*Set task*
Retype the records below from their first line through the line containing "S.camera = camo", and include nothing else.
-.-.-
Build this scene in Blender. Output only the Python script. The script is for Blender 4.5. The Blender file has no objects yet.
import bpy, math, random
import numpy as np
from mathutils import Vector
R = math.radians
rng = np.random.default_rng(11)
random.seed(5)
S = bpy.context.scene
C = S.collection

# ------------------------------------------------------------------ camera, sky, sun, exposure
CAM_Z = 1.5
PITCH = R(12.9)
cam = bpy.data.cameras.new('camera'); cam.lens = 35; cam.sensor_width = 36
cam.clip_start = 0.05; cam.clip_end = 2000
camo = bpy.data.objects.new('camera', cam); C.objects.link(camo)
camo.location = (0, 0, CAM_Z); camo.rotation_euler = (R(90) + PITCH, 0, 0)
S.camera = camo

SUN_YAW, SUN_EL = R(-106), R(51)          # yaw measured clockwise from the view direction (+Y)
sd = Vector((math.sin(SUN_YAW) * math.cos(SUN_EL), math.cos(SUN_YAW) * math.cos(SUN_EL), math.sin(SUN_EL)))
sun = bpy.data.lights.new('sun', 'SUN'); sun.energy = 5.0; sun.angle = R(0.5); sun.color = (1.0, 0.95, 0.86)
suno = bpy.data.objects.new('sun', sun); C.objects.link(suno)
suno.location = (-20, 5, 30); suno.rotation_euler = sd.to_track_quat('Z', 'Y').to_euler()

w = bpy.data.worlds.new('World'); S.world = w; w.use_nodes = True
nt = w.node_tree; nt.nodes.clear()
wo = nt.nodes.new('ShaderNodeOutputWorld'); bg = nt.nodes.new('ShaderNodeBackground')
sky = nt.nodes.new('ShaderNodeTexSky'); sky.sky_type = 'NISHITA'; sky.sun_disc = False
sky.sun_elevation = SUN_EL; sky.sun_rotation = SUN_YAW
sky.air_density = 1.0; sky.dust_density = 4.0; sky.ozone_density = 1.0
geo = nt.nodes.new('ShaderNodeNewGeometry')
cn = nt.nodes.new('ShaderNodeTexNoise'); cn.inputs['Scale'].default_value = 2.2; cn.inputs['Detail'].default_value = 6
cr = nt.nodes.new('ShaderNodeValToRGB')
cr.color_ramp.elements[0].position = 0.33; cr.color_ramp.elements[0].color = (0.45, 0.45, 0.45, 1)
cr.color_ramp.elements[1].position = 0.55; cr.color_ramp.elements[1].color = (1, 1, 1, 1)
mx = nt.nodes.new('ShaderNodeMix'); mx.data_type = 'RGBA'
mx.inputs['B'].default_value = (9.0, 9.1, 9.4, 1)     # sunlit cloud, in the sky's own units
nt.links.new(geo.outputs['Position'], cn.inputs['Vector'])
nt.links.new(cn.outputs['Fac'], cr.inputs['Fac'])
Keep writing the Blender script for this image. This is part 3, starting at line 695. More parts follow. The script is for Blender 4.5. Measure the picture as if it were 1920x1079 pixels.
-.-.-
*Solution for this task*
Build this scene in Blender. Output only the Python script. The script is for Blender 4.5. The Blender file has no objects yet.
import bpy, math, random
import numpy as np
from mathutils import Vector
R = math.radians
rng = np.random.default_rng(11)
random.seed(5)
S = bpy.context.scene
C = S.collection

# ------------------------------------------------------------------ camera, sky, sun, exposure
CAM_Z = 1.5
PITCH = R(12.9)
cam = bpy.data.cameras.new('camera'); cam.lens = 35; cam.sensor_width = 36
cam.clip_start = 0.05; cam.clip_end = 2000
camo = bpy.data.objects.new('camera', cam); C.objects.link(camo)
camo.location = (0, 0, CAM_Z); camo.rotation_euler = (R(90) + PITCH, 0, 0)
S.camera = camo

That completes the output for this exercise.